Tax Treatment of Mortgage Assistance Payments

Posted by Lee Reams Sr. on

We have received numerous questions related to the tax treatment of the mortgage assistance payments reported on Form 1098-MA, specifically about the taxability of these payments and the amount that is deductible as home mortgage interest.

Taxability: Under the so-called general welfare exclusion, the IRS has held that payments by governmental units under legislatively provided social benefit programs cannot be included in the recipient’s gross income.

To qualify under this administrative general welfare exclusion, the payments must:

(1) be made to individuals;

(2) come from a governmental fund;

(3) promote the general welfare based on individual or family need; and

(4) not represent compensation for services.

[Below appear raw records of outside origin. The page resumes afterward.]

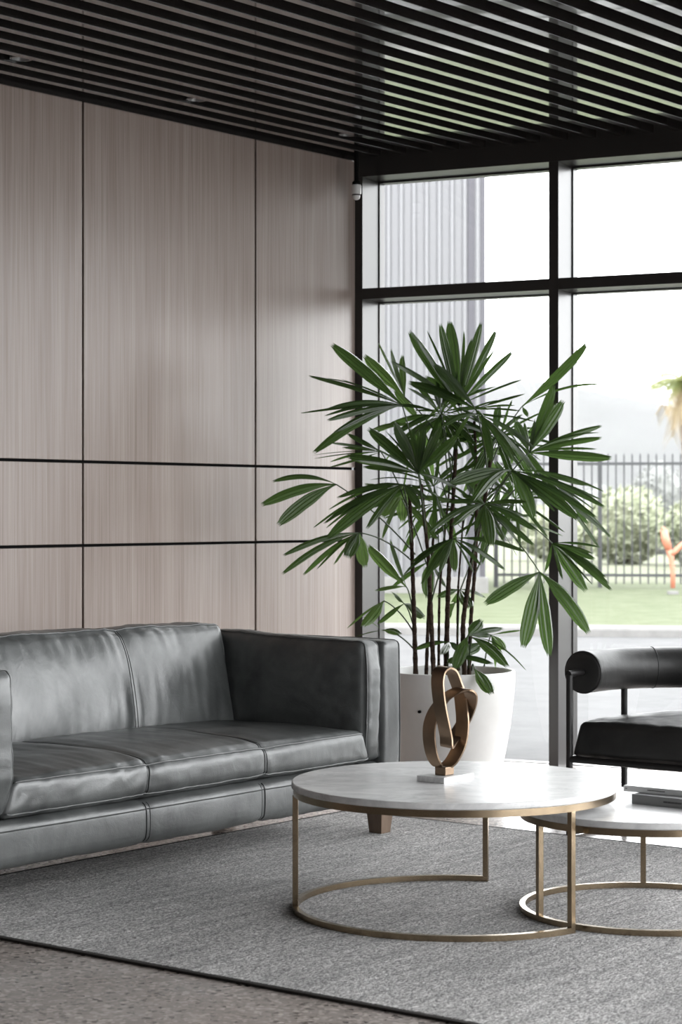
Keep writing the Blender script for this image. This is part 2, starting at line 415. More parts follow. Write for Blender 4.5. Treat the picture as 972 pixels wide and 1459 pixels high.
# metal clad building
CLAD = plain('off white metal cladding', (0.145, 0.145, 0.152), 0.45, 0, 0.4)
CLADD = plain('lavender grey corner flashing', (0.058, 0.056, 0.066), 0.45, 0, 0.4)
by = 31.0; ex = (690 - CX) / F * by
t = thing('metal_building', 'pale corrugated metal building beyond the left window pane', 'building', Matrix.Translation((ex, by, GZ)))
b = MB(); x = 0.0; prof = []
while x > -12:
    for dx, dy in ((0, 0), (-0.055, 0), (-0.085, -0.06), (-0.12, -0.06), (-0.15, 0)): prof.append((x + dx, dy))
    x -= 0.19
vs_ = [(px_, py_, z) for px_, py_ in prof for z in (0, 11.0)]
b.add(vs_, [(2*i, 2*i+1, 2*i+3, 2*i+2) for i in range(len(prof) - 1)])
b.box(-12, -0.0, 0.01, 9, 0, 10.95)
b.build('cladding', CLAD, t)
b = MB(); b.box(-0.25, 0.02, -0.012, 0.1, 0, 11.02); b.build('corner_flashing', CLADD, t, bevel=0.01)
b = MB(); b.box(-12, 0.06, -0.07, 0.12, -0.1, 0.30); b.build('plinth', KERB, t, bevel=0.01)

# picket fence
FEN = plain('charcoal fence steel', (0.03, 0.031, 0.034), 0.5)
fo = at(855, 838, 33.2); fo.z = 0.03
t = thing('picket_fence', 'black steel picket fence at the back of the lawn', 'fence', frame(fo, math.atan2(kd.y * 0.8, kd.x)))
fa = -2.6
for k in range(-12, 40):
    x = 0.128 * k
    if k in (0, 19, 38): continue
    b = MB(); b.box(x - 0.012, x + 0.012, -0.012, 0.012, 0.06, 2.10)
    b.add([(x-.017,-.017,2.10),(x+.017,-.017,2.10),(x+.017,.017,2.10),(x-.017,.017,2.10),(x,0,2.16)], [(0,1,4),(1,2,4),(2,3,4),(3,0,4),(3,2,1,0)])
    b.build('picket', FEN, t)
for z in (0.20, 1.985):
    b = MB(); b.box(-1.66, 5.2, -0.02, 0.02, z - 0.022, z + 0.022); b.build('rail', FEN, t)
for k in (-13, 0, 19, 38):
    b = MB(); x = 0.128 * k; b.box(x - 0.035, x + 0.035, -0.035, 0.035, 0.0, 2.12); b.box(x - 0.04, x + 0.04, -0.04, 0.04, 2.12, 2.14); b.build('post', FEN, t)

# bushes and trees
def leafy(name, p, rx, rz, mt, lab, cat, seed, group=None, n=1500, leaf=0.11):
    t = thing(name, lab, cat, Matrix.Translation(p), group)
    r = random.Random(seed); b = MB()
    for i in range(n):
        th = r.uniform(0, 2 * PI); u = r.uniform(-1, 1); rr = math.sqrt(max(0, 1 - u * u)) * (1 + 0.25 * noise.noise(Vector((math.cos(th) * 1.7, math.sin(th) * 1.7, u * 2 + seed))))
        d = Vector((math.cos(th) * rr * rx, math.sin(th) * rr * rx, rz * 0.5 + u * rz * 0.5)) * r.uniform(0.86, 1.0)
        a = Vector((r.gauss(0, 1), r.gauss(0, 1), r.gauss(0, 1))).normalized(); c = a.orthogonal().normalized()
        s = leaf * r.uniform(0.6, 1.3)
        b.add([d - a * s, d + c * s * 0.45, d + a * s, d - c * s * 0.45], [(0, 1, 2, 3)])
    b.build('foliage', mt, t)
    b = MB(); core = []
    for i in range(9):
        u = -1 + 2 * i / 8; core.append((max(0.001, rx * 0.82 * math.sqrt(max(0, 1 - u * u))), rz * 0.52 + u * rz * 0.42))
    b.lathe(core, 20); b.build('inner_branches', mt, t, smooth=True)
    b = MB(); b.tube([(0, 0, -0.02), (0.02, 0, rz * 0.3)], [0.1, 0.06], 8); b.build('trunk', BARK, t)
BUSH1 = m_noisy('pale bush leaves', (0.20, 0.225, 0.145), (0.30, 0.31, 0.23), 1.5, 0.9, 0.2, 0.1)
BUSH2 = m_noisy('grey green tree leaves', (0.16, 0.165, 0.16), (0.22, 0.225, 0.215), 1.5, 0.9, 0.2, 0.1)
def ground(px, Y): 
    p = at(px, HY, Y); p.z = -2.0 * max(0, Y - 38) / 382 - 0.02; return p
leafy('bush', ground(893, 52), 1.05, 2.0, BUSH1, 'rounded pale green bush behind the middle of the fence', 'bush', 1)
leafy('bush', ground(998, 50), 0.95, 1.75, BUSH1, 'pale green bush behind the fence at the right edge', 'bush', 2)
leafy('bush', ground(800, 56), 1.2, 1.7, BUSH1, 'pale green bush behind the fence beside the mullion', 'bush', 3)
leafy('tree', ground(938, 68), 1.1, 3.1, BUSH2, 'darker grey green tree far behind the fence', 'tree', 4)
leafy('tree', ground(858, 95), 2.2, 2.8, BUSH2, 'distant grey tree left of the darker tree, over the fence', 'tree', 5)
leafy('tree', ground(1030, 100), 2.2, 3.0, BUSH2, 'distant grey tree over the fence, cut off by the right edge of the picture', 'tree', 6)
leafy('tree', ground(705, 108), 2.4, 2.7, BUSH2, 'distant grey tree seen behind the palm leaves, over the fence', 'tree', 8)

# hill
HILL = m_noisy('wooded hill', (0.068, 0.069, 0.069), (0.082, 0.083, 0.083), 0.03, 1, 0.1, 0.1)
b = MB(); gx, gy = 50, 8; vs_ = []
for i in range(gx + 1):
    for j in range(gy + 1):
        x = -260 + 640 * i / gx; y = 420 + 160 * j / gy
        prof_ = max(0.0, math.exp(-((x - 48) / 95.0) ** 2)) * 33 + 5
        h = prof_ * math.sin(PI / 2 * j / gy) * (1 + 0.06 * noise.noise(Vector((x * 0.03, y * 0.03, 0)))) - 2
        vs_.append((x, y, h))
b.add(vs_, [(i*(gy+1)+j, (i+1)*(gy+1)+j, (i+1)*(gy+1)+j+1, i*(gy+1)+j+1) for i in range(gx) for j in range(gy)])
tag(b.build('hill', HILL, smooth=True), 'pale hazy hill on the horizon', None, None, 'structure')
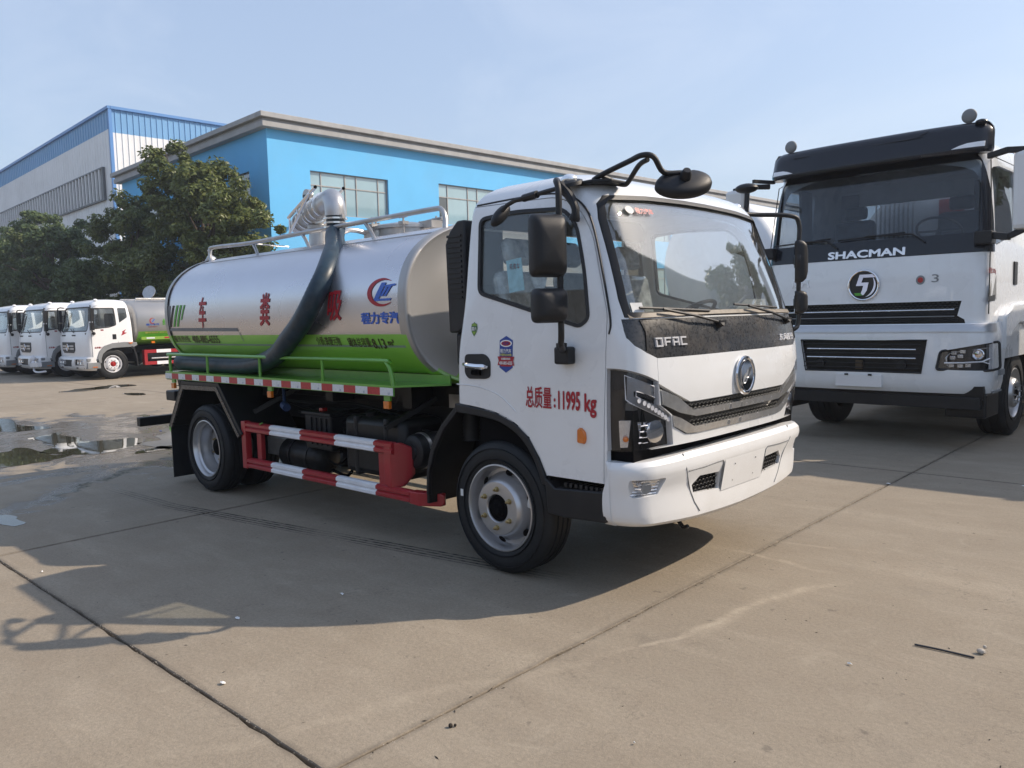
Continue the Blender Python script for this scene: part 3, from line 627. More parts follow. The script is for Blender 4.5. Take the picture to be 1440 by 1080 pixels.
# company badge on the door
bx0, bx1 = .040, .190
def bu(u, v): return (.030+u*.105, 1.443-v*.215)      # badge space: u 0..1 across, v 0..1 down
def bpoly(pp): return [bu(u, v) for u, v in pp]
bg_ = polymesh([bpoly([(.0,.12),(.5,0),(1,.12),(1,.86),(.5,1.0),(0,.86)])]); side_decal(bg_, .0022); link('company_badge', bg_, 'badge blue', door_r, 0)
bw_ = polymesh([bpoly([(.05+.45-.45*math.cos(a)*1.0, .205-.095*math.sin(a)) for a in [2*math.pi*i/24 for i in range(24)]])]); side_decal(bw_, .0028); o_ = link('badge_ring', bw_, 'letter white', door_r, 0)
br_ = polymesh([bpoly([(.5-.36*math.cos(a), .205-.066*math.sin(a)) for a in [2*math.pi*i/24 for i in range(24)]])]); side_decal(br_, .0034); link('badge_oval', br_, 'letter red', door_r, 0)
rb_ = polymesh([bpoly([(-.14,.56),(1.14,.56),(1.05,.68),(1.14,.80),(.9,.80),(.9,.83),(.1,.83),(.1,.80),(-.14,.80),(-.05,.68)])]); side_decal(rb_, .0034); link('badge_ribbon', rb_, 'letter red', door_r, 0)
for s_, (u0,v0,u1,v1), m_ in (('CLW',(.28,.24,.72,.17),'badge blue'), ('程力汽车',(.08,.46,.92,.35),'letter white'), ('中国民企500强',(.06,.545,.94,.475),'letter yellow'), ('全国服务热线',(.15,.65,.85,.59),'letter white'), ('400-885-6555',(.0,.78,1.0,.69),'letter white'), ('二维',(.46,.93,.54,.87),'letter white')):
    if s_ == '二维': continue
    tt = text_mesh(s_, .1, .002); a = bu(u0, v0); b = bu(u1, v1); fitbox(tt, a[0], a[1], b[0], b[1]); side_decal(tt, .0042); link('badge_lettering', tt, m_, door_r, 0)
# green shield sticker
def gu(u, v): return (-.216+u*.058, 1.528-v*.088)
sh_ = [(.5,0),(.65,.10),(.88,.13),(.98,.45),(.85,.72),(.5,1.0),(.15,.72),(.02,.45),(.12,.13),(.35,.10)]
sq = polymesh([[gu(u, v) for u, v in sh_]]); side_decal(sq, .0022); link('shield_sticker', sq, 'badge green', door_r, 0)
sq = polymesh([[gu(u, v) for u, v in ((.5,.05),(.63,.14),(.84,.17),(.85,.28),(.15,.28),(.16,.17),(.37,.14))], [gu(u, v) for u, v in ((.2,.66),(.8,.66),(.5,.92))]]); side_decal(sq, .003); link('shield_trim', sq, 'badge lime', door_r, 0)
tt = text_mesh('国六', .1, .002); a = gu(.14,.60); b = gu(.86,.34); fitbox(tt, a[0], a[1], b[0], b[1]); side_decal(tt, .0036); link('shield_lettering', tt, 'letter white', door_r, 0)
# crease along the door
cr_ = MB(); pts = [ss(-.001)(q.x, q.y) for q in smoothpath([(-.34,1.145,0),(-.15,1.135,0),(.03,1.09,0),(.16,1.0,0)], 6)]; cr_.tube(pts, .004, 6); cr_.build('door_crease', 'white paint', door_r, 60)

# ---- front: grille, chrome strips, emblem, lettering
gm = BO(loft(CAB, ZC, .045), ('D', loft(CAB, ZC, .06)), ('I', PR(offs(GRILL, .0), 0, .75, 1.4))); link('grille_backing', gm, 'chassis black', hero, 30)
def strip(half, name, m, o0, o1):
    P = sym(half) if half[-1][0] < YC else half
    a = loft(CAB, ZC, o0); b = loft(CAB, ZC, o1); return link(name, BO(a, ('D', b), ('I', PR(P, 0, .75, 1.4))), m, hero, 25)
# chrome strips are bent bands: outer wide wing narrowing towards the centre
UPC = [(.200,1.150),(.214,1.074),(.35,1.020),(.512,.985),(.9,.985)]; UPT = [(.9,1.014),(.473,1.020),(.35,1.085)]
def band(low, top, name, m, o0=-.006, o1=.02):
    half = top[::-1] + []  # from outer top to centre
    L_ = low; T_ = top
    P = [L_[0]] + L_[1:] + [(2*YC-y, z) for y, z in reversed(L_)] + [(2*YC-y, z) for y, z in reversed(T_[::-1])][::1]
    P = L_ + [(2*YC-y, z) for y, z in reversed(L_)] + [(2*YC-y, z) for y, z in T_[::-1]] + T_
    a = loft(CAB, ZC, o0); b = loft(CAB, ZC, o1); return link(name, BO(a, ('D', b), ('I', PR(P, 0, .75, 1.4))), m, hero, 25)
band([(.198,1.153),(.214,1.072),(.36,1.015),(.512,.982)], [(.473,1.020),(.34,1.098)], 'chrome_strip', 'dusty chrome')
band([(.302,1.006),(.322,.944),(.44,.893),(.545,.886)], [(.505,.925),(.37,.985)], 'chrome_strip', 'dusty chrome')
# honeycomb mesh in the two slots: real wires, joined
def honeycomb(y0, y1, z0, z1, name, step, T=CAB, off=-.028, par=None, clip=None, r=.0022, m_='dash'):
    mb = MB(); h = step*.5; ny = int((y1-y0)/step)+1; nz_ = int((z1-z0)/(step*.75))+1
    for j in range(nz_+1):
        for i in range(ny+1):
            cy = y0+i*step+(j%2)*h; cz = z0+j*step*.62
            hexp = [(cy-h, cz), (cy-h*.35, cz+step*.31), (cy+h*.35, cz+step*.31), (cy+h, cz)]
            for k in range(3):
                a, b = hexp[k], hexp[k+1]
                if not (y0 <= a[0] <= y1 and y0 <= b[0] <= y1 and z0 <= a[1] <= z1 and z0 <= b[1] <= z1): continue
                if clip and not (clip(*a) and clip(*b)): continue
                A = Vector((frontx(T, a[0], a[1])+off, a[0], a[1])); B = Vector((frontx(T, b[0], b[1])+off, b[0], b[1])); mb.tube([A, B], r, 4, cap=False)
    o = mb.build(name, m_, par or hero, 0, fix=False); o['kind'] = 'stuff'; return o
honeycomb(.40, 1.66, 1.016, 1.066, 'grille_mesh', .040, r=.0026, off=-.012)
honeycomb(.48, 1.58, .925, .988, 'grille_mesh', .040, r=.0026, off=-.012)
# small joint clips in the chrome
for z in (1.0, .905):
    cc = MB()
    for dy in (-.07, .07): cc.box(fs(.004)(YC-.08+dy, z-.014), fs(.012)(YC-.08+dy+.008, z+.014))
    cc.build('strip_clip', 'galvanised', hero, 0)
# emblem ring with two birds
em = MB(); ce = fs(.014)(YC-.005, 1.172); ax = Vector((1, 0, .04)).normalized()
er = [ce + Vector((0, .104*math.cos(a), .104*math.sin(a))) for a in [2*math.pi*i/40 for i in range(40)]]; em.tube(er, .013, 8, closed=True)
e_ = em.build('emblem', 'chrome', hero)
em = MB(); em.lathe([(.0,-.004),(.095,-.004),(.095,.0)], ce, (1,0,0), 32); em.build('emblem_disc', 'guide grey', e_)
for s_ in (0, 1):
    c = crescent(0, 0, .090, 30, 215, .068); pm_ = polymesh(c); 
    if s_: pm_.transform(Matrix.Rotation(math.pi, 4, 'Z'))
    sol = bmesh.new(); sol.from_mesh(pm_); bmesh.ops.solidify(sol, geom=sol.faces[:], thickness=.012); sol.to_mesh(pm_); sol.free()
    mapmesh(pm_, lambda u, v, w_: ce + Vector((.012+w_*.6, u*.8, v))); link('emblem_wing', pm_, 'chrome', e_, 30)
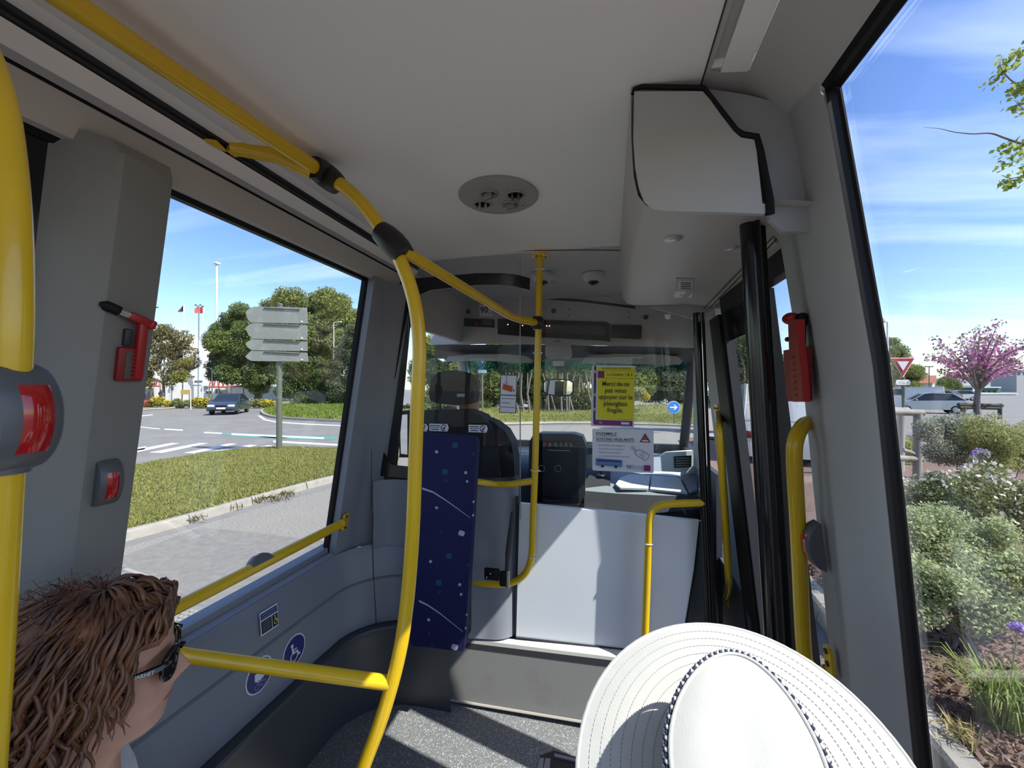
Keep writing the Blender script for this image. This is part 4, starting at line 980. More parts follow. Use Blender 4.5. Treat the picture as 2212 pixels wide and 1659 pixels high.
# dashboard
m_dash = mat('dash_dark', (0.035, 0.038, 0.043), 0.45, bump=0.04, bscale=300); m_dashl = mat('dash_grey', (0.24, 0.28, 0.30), 0.4, bump=0.02, bscale=200); m_lid = mat('dash_lid', (0.62, 0.68, 0.66), 0.35)
db = thing('dashboard', 'dark dashboard with instrument hood and pale grey passenger side', 'dashboard', N(-0.2, 2.8, -0.9))
g = MB()
g.sheet([[N(x, 3.28, -0.47), N(x, 3.0, -0.475), N(x, 2.72, -0.50), N(x, 2.58, -0.58), N(x, 2.52, -0.72), N(x, 2.6, -1.08)] for x in (-1.03, -0.7, -0.35, -0.05, 0.0)]); g.build('driver_side', m_dash, db, True, 60)
def dl(u, v, Y): return P(u, v, Y=Y)
g = MB(); rows = [[(1262, 972, 3.2), (1262, 985, 2.95), (1262, 1010, 2.72), (1262, 1060, 2.55), (1262, 1105, 2.45), (1262, 1180, 2.5)],
                  [(1330, 975, 3.2), (1330, 990, 2.95), (1330, 1018, 2.72), (1330, 1066, 2.52), (1330, 1112, 2.42), (1330, 1180, 2.5)],
                  [(1420, 980, 3.2), (1420, 998, 2.95), (1420, 1025, 2.70), (1420, 1070, 2.48), (1420, 1108, 2.40), (1420, 1180, 2.5)],
                  [(1510, 985, 3.2), (1510, 1004, 2.95), (1510, 1030, 2.68), (1510, 1072, 2.45), (1510, 1100, 2.38), (1510, 1180, 2.5)]]
g.sheet([[P(u, v, Y=y) for u, v, y in r_[:4]] for r_ in rows]); g.build('passenger_side', m_dashl, db, True, 60)
g = MB(); g.sheet([[P(u, v, Y=y) for u, v, y in r_[3:]] for r_ in rows]); g.build('lower_dash', m_dash, db, True, 60)
def slab(nm, q, m, par, th=0.012, d=(0, 0, 1)):
    g = MB(); g.prism([P(u, v, Y=y) + Vector((0, -0.01, 0.004)) for u, v, y in q], Vector(d) * th); return g.build(nm, m, par, True, 30)
slab('lid', [(1330, 1050, 2.57), (1340, 1036, 2.62), (1360, 1029, 2.68), (1405, 1031, 2.67), (1400, 1060, 2.52), (1340, 1058, 2.53)], m_lid, db)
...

Deductibility - If the mortgage assistance payments are made by the Department of Housing and Urban Development (HUD) under Sec. 235 of the National Housing Act, the taxpayer-mortgagor cannot take an interest deduction. IRS regulations bar any interest deduction with respect to a taxpayer’s indebtedness due to HUD assistance payments under Sec. 235 of the National Housing Act (Reg § 1.163-1(d)).

However, if the taxpayer-mortgagor actually paid a portion of the mortgage payment, participated in an HFA Hardest Hit Fund program in which program payments could be used to pay mortgage interest, and meets the rules to deduct all of the mortgage interest on the loan, all of the mortgage insurance premiums, and all of the real property taxes on his or her main home, he or she would be entitled to a safe harbor deduction of the lesser of: 

a. The amounts actually paid during the year to the mortgage servicer, HUD, or the State HFA on the home mortgage, or

b. The sum of the amounts shown on Form 1098 as interest, real property tax, and deductible mortgage insurance premiums.